Ellis’ voice, meanwhile, remains the centerpiece—a flexible instrument that winds through octaves and moods with disarming warmth. To be blunt, he’s been blessed (or cursed) with what might be the Platonic ideal of a white male indie-folk-rock voice. Every breath seems to conjure a reference: namely, a Jeff Buckley cry, or perhaps a Thom Yorke murmur, or maybe a Cameron Winter vibrato. I even heard Will Toledo in there somewhere (the refrain in “Love Is” calls to mind Teens of Denial-era Car Seat Headrest), as well as Andrew Bird (the whole of “Jaundice”) and, for a split second, Xiu Xiu’s Jamie Stewart (the eerie near-whisper at the end of “To The Sandals”). Crucially, though, it never feels derivative. Where many peers echo past voices to trade on nostalgia, Ellis uses those echoes as scaffolding for his own tonal world—one where sincerity is reasserted as avant-garde. It reclaims the sincerity of the folk lineage without retreating into pastiche.

With a voice like his and arrangements like these, Ellis could probably make even the phone book sound evocative if he put his mind to it. But the gentle force of his intent is most powerful when aimed at the smallest targets: the mundane, material, and real. The cut of a lover’s cheekbone, the choked silence of lunch in an empty hall, the flies hovering around a rotted plank of wood, the three monogrammed cups a father brought back from a market.

A few songs risk diffusing this focus, spreading it across a broadly sketched, intentionally obscure narrative. “Heaven Has No Wings” describes “babies wailing on a tightrope,” a man holding a scythe and petting falcons, a metaphor about growing grain—all interesting fragments, to be sure, but ones that never quite fit together. Emotion survives through Ellis’ delivery and the swelling arrangement (again, phonebook), but the song’s meaning feels evasive rather than elusive, rendering its climax somewhat neutered; the catharsis doesn’t feel quite earned.

But when all of that intensity and emotionality converges on a single image that boasts staying power in its own right, the record transcends the (already impressive) sum of its parts and reaches utterly new heights. “When You Tie Your Hair Up,” for instance, is wrenching precisely because its heartbreak is catalogued in the language of routine. There are myriad songs about dying relationships, but few that soundtrack the ache of domestic repetition with the burgeoning overwhelm of loss: “As we tire of working / The skin creased in our palms cuts deeper each night,” Ellis murmurs, voice fragile enough to be bowed over by a light breeze. “At the cusp of the evening / I retire, close my door, then you bid me goodnight.” The cello, drums, and guitar build and build and build, almost spilling over into that desired catharsis—before dropping away entirely, leaving him to whisper, meekly: “Annie, won’t you come back into my home again?” He repeats it, again and again, intensifying with each iteration until he’s downright wailing.

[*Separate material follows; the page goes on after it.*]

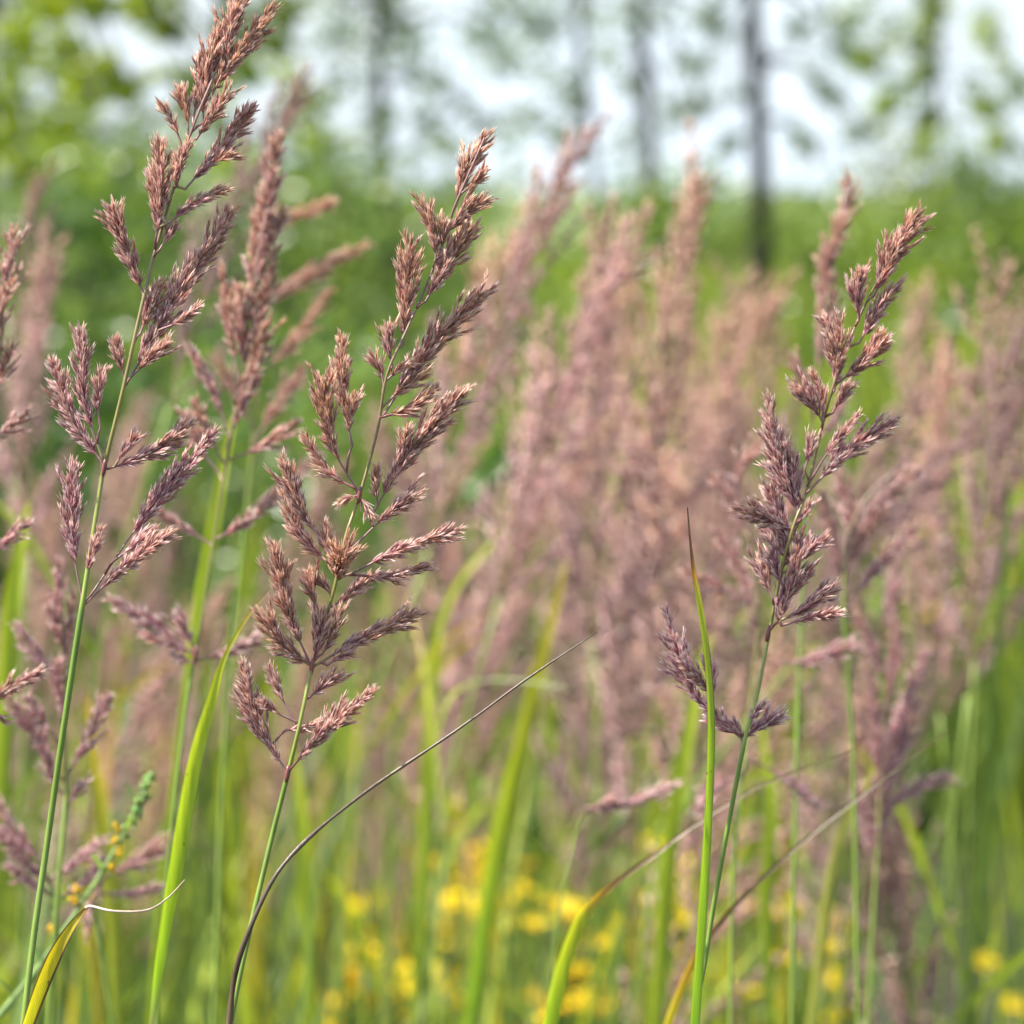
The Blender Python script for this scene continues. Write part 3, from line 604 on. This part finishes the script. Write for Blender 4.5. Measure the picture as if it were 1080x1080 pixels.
# ------------------------------------------------------------------ yellow flowers low in the meadow
def flower_mesh(seed):
    r = random.Random(seed); st = MB(); flm = []; H = 0.55
    top = Vector((0.02, 0, H)); g = (0.12, 0.2, 0.04)
    ax = smooth_pts([Vector((0, 0, 0)), Vector((0.01, 0.005, H * 0.5)), top], 8)
    st.tube(ax, [0.003] * 8, [g] * 8, 6)
    heads = []
    for k in range(11):
        a = r.uniform(0, 6.28); b = ax[r.choice((5, 6, 6, 7))]; e = b + Vector((math.cos(a) * r.uniform(0.01, 0.05), math.sin(a) * r.uniform(0.01, 0.05), r.uniform(0.02, 0.07)))
        st.tube(smooth_pts([b, b.lerp(e, 0.5) + Vector((0, 0, 0.01)), e], 5), [0.0012] * 5, [g] * 5, 5); heads.append(e)
    for e in heads:
        fl = MB(); up = Vector((r.uniform(-.6, .6), r.uniform(-.9, .1), 1)).normalized(); o1 = up.orthogonal().normalized(); o2 = up.cross(o1)
        for k in range(13):
            a = k / 13 * 6.283 + r.uniform(-.1, .1); q = o1 * math.cos(a) + o2 * math.sin(a); sd = up.cross(q)
            L = r.uniform(0.013, 0.02); k0 = len(fl.v); lift = r.uniform(0.1, 0.5)
            fl.v += [e, e + q * L * 0.55 + sd * L * 0.2 + up * lift * L * .5, e + q * L + up * lift * L, e + q * L * 0.55 - sd * L * 0.2 + up * lift * L * .5]
            c = (0.86 * r.uniform(.9, 1.05), 0.66 * r.uniform(.9, 1.05), 0.02); fl.c += [c] * 4; fl.f.append((k0, k0 + 1, k0 + 2, k0 + 3))
        fl.tube([e - up * 0.003, e + up * 0.001, e + up * 0.004], [0.002, 0.0045, 0.002], [(0.75, 0.5, 0.02)] * 3, 8); flm.append(fl.mesh('flower_head', M_PETAL))
    for k in range(8):
        a = ax[r.randrange(1, 7)]; an = r.uniform(0, 6.28); blade_mesh(st, a, a + Vector((math.cos(an) * .06, math.sin(an) * .06, r.uniform(0, .05))), 0.01, FRESH, r, 0.15, 6)
    return st.mesh('stem', M_BLADE), flm, H
FV = [flower_mesh(300 + i) for i in range(4)]
spots = [(520, 955, 4.0), (478, 985, 3.8), (430, 1008, 3.6), (398, 1050, 3.4), (470, 1058, 3.3), (525, 1068, 3.4), (645, 968, 4.2), (715, 975, 4.0), (735, 962, 4.4), (560, 1040, 3.6),
         (640, 1070, 3.4), (830, 1020, 3.9), (445, 1030, 3.7), (1000, 612, 8.0), (1050, 1078, 3.5), (385, 1010, 4.2), (760, 1050, 3.5), (600, 1060, 3.4), (350, 1062, 3.5), (690, 1010, 4.0), (500, 1010, 3.9), (560, 985, 4.1), (450, 960, 4.0), (680, 960, 3.9)]
for i, (x, y, d) in enumerate(spots):
    if d == 0: continue
    if d < 8: d += 0.75
    st, fl, H = FV[i % 4]; p = P(x, y, d)
    lb = 'single patch of yellow blossom farther back at the right, right of the sharp right-hand plume' if d == 8.0 else 'blurred yellow flower low among the grasses along the bottom of the photo'
    th = thing('yellow_flower', Vector((p.x, p.y, 0)), lb, 'flower', None if d == 8.0 else 'yellow flowers along the bottom')
    th.rotation_euler.z = R.uniform(0, 6.28)
    z = (p.z + 0.03) / H; sxy = 2.2 if d == 8.0 else 1.25
    for nm, me in [('stem', st)] + [('flower_head', q) for q in fl]:
        o = link(nm, me, th); o.scale = (sxy, sxy, z)

# ------------------------------------------------------------------ the setting: ground and the uncountable meadow grass
me = bpy.data.meshes.new('ground')
gx = [-400, -60, -20, -8, -3, 0, 3, 8, 20, 60, 400]; gy = [-60, -3, 0, 2, 4, 7, 11, 18, 30, 60, 120, 260, 700]
me.from_pydata([(x, y, 0) for y in gy for x in gx], [], [(j * 11 + i, j * 11 + i + 1, (j + 1) * 11 + i + 1, (j + 1) * 11 + i) for j in range(12) for i in range(10)])
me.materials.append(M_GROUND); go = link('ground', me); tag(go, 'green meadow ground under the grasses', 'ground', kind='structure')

def tufts(name, n, yr, hr, wr, palettes, label, margin=1.7, seed=1, dens_pow=1.0, segs=5, side_shift=0.0):
    r = random.Random(seed); mb = MB()
    for i in range(n):
        y = lerp(yr[0], yr[1], r.random() ** dens_pow); x = r.uniform(-1, 1) * (0.12 * y * margin + 0.25)
        if y < 7.5 and x / (0.12 * y) > 0.45 and r.random() < 0.8: continue
        cl = noise.noise(Vector((x * 1.3, y * 0.6, seed * 3.1))) + 0.4 * side_shift * max(-1, min(1, x / (0.12 * y)))
        h = r.uniform(*hr) * (1 + 0.3 * cl); a = r.uniform(0, 6.28); ln = h * r.uniform(0.1, 0.5)
        root = Vector((x, y, 0)); tip = root + Vector((math.cos(a) * ln, math.sin(a) * ln, h))
        pal = palettes[min(len(palettes) - 1, max(0, int((0.5 + cl * 0.9 + r.uniform(-.35, .35)) * len(palettes))))]
        w = r.uniform(*wr); k = r.uniform(0.75, 1.2)
        mid = root.lerp(tip, 0.55) + Vector((0, 0, h * 0.12)); pts = smooth_pts([root, mid, tip], segs)
        sd = Vector((math.cos(a + 1.57 + r.uniform(-.8, .8)), math.sin(a + 1.57), 0)); k0 = len(mb.v)
        for j, p in enumerate(pts):
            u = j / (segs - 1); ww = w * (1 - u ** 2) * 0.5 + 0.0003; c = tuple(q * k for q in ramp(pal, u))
            mb.v += [p - sd * ww, p + sd * ww]; mb.c += [c, c]
        for j in range(segs - 1):
            q = k0 + 2 * j; mb.f.append((q, q + 1, q + 3, q + 2))
    o = mb.build(name, M_MEADOW); tag(o, label, 'grass', kind='stuff'); return o
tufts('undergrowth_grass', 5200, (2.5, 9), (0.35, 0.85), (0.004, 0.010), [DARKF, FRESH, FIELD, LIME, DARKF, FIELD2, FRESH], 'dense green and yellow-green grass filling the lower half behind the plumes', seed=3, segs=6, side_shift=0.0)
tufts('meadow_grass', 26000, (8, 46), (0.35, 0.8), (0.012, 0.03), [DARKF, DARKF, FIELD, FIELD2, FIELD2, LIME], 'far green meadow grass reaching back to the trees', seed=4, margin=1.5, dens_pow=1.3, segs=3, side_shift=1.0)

# ------------------------------------------------------------------ shrubs and trees
def leaf_cloud(mb, centres, n, size, cols, r, spread):
    for i in range(n):
        c, rr = r.choice(centres); p = c + rvec(r) * (rr * spread * r.random() ** 0.45)
        t = rvec(r); t.z = t.z * 0.6 - 0.25; t.normalize(); sd = t.cross(rvec(r)).normalized(); L = size * r.uniform(0.6, 1.25)
        k0 = len(mb.v); w = L * 0.3; up = t.cross(sd)
        mb.v += [p, p + t * L * 0.45 + sd * w + up * L * .06, p + t * L * 0.5, p + t * L, p + t * L * 0.45 - sd * w + up * L * .06]
        k = r.uniform(0.7, 1.25); col = r.choice(cols); col = tuple(q * k for q in col); mb.c += [col] * 5
        mb.f += [(k0, k0 + 1, k0 + 3, k0 + 2), (k0, k0 + 2, k0 + 3, k0 + 4)]
DEEP = [(0.045, 0.10, 0.022), (0.06, 0.125, 0.025), (0.08, 0.155, 0.03)]
BRIGHT = [(0.28, 0.37, 0.03), (0.36, 0.43, 0.035), (0.2, 0.31, 0.03)]
MIDG = [(0.10, 0.18, 0.04), (0.14, 0.23, 0.045), (0.19, 0.27, 0.05)]
OLV = [(0.2, 0.22, 0.04), (0.14, 0.19, 0.04)]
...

The point here isn’t a plea for lyrical transparency; we don’t need to know what happened between the speaker and Annie. The story of “Pale Song” is likewise opaque, but its perspective and feeling is palpable in lines like “Seven in the ground / I put them there myself / Oh soil holds a mouth / Momma I’ll join them in my mound.” Regret and yearning pulse through the bittersweet Christmas vignette “It Is a Blizzard” and the spare, open closer “Away You Stride.” I’d argue that the songs are stronger for all that they leave unsaid—but only because they do say enough to allow the rest to fall to interpretation. These songs work because they offer enough detail to invite interpretation without dictating it. They extend an olive branch but never brandish it (unlike, say, “Love Is,” whose directness tips toward the literal).

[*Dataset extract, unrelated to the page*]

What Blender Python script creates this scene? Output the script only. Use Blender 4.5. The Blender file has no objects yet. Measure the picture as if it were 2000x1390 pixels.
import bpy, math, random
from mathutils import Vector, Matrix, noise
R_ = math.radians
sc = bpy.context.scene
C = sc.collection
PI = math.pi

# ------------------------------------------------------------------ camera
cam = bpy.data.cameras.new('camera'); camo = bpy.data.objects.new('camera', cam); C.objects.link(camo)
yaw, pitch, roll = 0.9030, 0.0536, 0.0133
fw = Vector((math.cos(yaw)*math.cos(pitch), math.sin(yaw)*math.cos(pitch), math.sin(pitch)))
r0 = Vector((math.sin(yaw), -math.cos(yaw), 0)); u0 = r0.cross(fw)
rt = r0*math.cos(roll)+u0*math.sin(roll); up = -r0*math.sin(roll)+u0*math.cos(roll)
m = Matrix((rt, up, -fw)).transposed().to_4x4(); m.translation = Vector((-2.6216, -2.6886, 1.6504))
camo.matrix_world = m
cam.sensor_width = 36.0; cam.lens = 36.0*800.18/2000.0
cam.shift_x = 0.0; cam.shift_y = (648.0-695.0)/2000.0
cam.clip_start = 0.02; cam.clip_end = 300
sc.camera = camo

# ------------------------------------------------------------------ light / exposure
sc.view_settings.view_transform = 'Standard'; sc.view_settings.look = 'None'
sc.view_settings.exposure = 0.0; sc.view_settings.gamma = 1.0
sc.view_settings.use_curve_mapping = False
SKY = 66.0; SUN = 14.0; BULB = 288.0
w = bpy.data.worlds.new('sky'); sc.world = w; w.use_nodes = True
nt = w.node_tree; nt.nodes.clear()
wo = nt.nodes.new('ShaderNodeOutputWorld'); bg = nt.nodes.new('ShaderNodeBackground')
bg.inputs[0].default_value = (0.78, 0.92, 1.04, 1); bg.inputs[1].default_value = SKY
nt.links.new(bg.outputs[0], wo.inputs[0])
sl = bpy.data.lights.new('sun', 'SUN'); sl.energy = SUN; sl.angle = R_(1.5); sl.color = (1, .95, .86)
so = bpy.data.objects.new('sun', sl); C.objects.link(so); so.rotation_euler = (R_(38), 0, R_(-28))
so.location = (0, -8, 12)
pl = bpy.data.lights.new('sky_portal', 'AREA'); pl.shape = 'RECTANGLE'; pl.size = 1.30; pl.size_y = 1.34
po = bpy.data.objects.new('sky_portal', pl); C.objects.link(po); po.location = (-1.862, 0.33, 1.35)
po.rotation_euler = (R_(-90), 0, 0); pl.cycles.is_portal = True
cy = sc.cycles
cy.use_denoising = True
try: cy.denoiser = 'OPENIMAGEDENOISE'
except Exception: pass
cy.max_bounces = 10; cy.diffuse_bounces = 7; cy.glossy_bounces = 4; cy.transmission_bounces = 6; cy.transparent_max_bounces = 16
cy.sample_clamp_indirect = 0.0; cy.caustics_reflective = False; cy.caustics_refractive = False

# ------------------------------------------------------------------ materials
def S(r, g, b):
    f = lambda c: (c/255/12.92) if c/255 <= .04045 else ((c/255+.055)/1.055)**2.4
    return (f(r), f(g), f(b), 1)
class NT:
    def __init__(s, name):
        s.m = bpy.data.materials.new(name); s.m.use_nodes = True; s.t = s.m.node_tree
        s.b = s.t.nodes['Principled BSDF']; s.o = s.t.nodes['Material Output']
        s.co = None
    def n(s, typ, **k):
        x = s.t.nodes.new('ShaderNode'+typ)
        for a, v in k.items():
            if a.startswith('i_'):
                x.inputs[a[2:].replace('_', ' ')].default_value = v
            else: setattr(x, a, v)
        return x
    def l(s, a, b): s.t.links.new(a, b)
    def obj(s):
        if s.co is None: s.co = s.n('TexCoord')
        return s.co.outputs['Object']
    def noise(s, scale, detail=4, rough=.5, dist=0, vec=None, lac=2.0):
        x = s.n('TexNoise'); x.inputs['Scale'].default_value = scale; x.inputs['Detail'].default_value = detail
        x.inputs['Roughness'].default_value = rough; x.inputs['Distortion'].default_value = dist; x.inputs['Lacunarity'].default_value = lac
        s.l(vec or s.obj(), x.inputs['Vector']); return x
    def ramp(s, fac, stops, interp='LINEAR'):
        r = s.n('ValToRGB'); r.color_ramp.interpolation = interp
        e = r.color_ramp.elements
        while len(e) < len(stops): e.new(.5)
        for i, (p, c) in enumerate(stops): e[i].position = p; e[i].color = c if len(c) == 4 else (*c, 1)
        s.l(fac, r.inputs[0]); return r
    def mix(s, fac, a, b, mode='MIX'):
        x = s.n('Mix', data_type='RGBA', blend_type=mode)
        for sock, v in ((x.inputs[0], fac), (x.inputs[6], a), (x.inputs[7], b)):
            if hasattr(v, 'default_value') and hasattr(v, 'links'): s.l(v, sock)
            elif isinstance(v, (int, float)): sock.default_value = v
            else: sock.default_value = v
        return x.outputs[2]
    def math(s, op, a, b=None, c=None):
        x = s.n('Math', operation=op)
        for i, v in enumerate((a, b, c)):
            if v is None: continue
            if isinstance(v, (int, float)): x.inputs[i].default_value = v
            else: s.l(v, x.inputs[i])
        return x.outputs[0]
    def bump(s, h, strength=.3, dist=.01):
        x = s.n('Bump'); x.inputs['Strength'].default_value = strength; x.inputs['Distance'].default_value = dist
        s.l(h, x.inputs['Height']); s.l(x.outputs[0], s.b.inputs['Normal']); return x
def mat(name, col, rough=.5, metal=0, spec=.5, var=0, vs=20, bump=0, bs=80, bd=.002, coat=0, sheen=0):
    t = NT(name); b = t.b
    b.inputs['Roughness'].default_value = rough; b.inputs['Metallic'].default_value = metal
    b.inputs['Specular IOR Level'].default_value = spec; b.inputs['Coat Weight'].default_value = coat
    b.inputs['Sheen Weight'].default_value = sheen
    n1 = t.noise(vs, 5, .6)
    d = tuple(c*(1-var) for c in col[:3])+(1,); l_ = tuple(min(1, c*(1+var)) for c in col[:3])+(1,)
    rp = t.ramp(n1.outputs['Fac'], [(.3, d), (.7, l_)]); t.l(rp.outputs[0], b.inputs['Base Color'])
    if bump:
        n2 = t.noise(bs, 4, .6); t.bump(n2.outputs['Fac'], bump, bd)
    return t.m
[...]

That push and pull between the tangible and the transcendent defines the album’s deeper current, nowhere clearer than in Ellis’ repeated return to the myth of Icarus. In his hands, the tale feels less like a parable than a gravitational force, an emblem of yearning and consequence. “Pale Song” warns, “You might like getting hot / But you won’t like getting spun,” while “Little Left Hope” reimagines the moment just before the fall (“Carry me to the end / Where the air and the wing are one / A nameless stroke of sun / Until they’re memory”) and then the plummet down, nothing left but “wings and a word.” In “Heaven Has No Wings Itself,” birds ascend only to be “blasted down with fire and rain;” heaven itself has no wings, after all. But by “Feathers, Cash,” Ellis is already rethinking the myth from inside its limits: “I’ll still lift up my feather… that’s how far I’ll go.” The desire to rise remains, but the dream of transcendence has burned away, leaving only motion tethered to the world.

It’s the final track, “Away You Stride,” that brings the arc home—here, the speaker finally abandons those dreams of doomed wax wings in favor of simply grabbing a boat and setting sail. There’s no myth-making to be had here, only the mundanity of movement: “I’m heading further west, babe / Keep their cameras off my face / Remember me in action / Don’t remember me in space.” Only a boat, a hole in the chest the shape of a loved one left behind, and a vast ocean stretching as far as the eye can see.

In some senses, Blizzard takes all that Romantic yearning—for the pure, the mythical, the divine—and turns it gently earthward. The “word” that might once have promised access to the beyond reveals itself here as something humbler, truer: the real world right in front of you. That, ultimately, is the revelation the record offers; perhaps the veil was never meant to be lifted, only lived within. Perhaps the sublime has been there all alone, lying latent in the ordinary—in the snow pooling around your shoes, in the hair brushed from a lover’s face, in the ache of continuing after loss. Perhaps the real was always enough.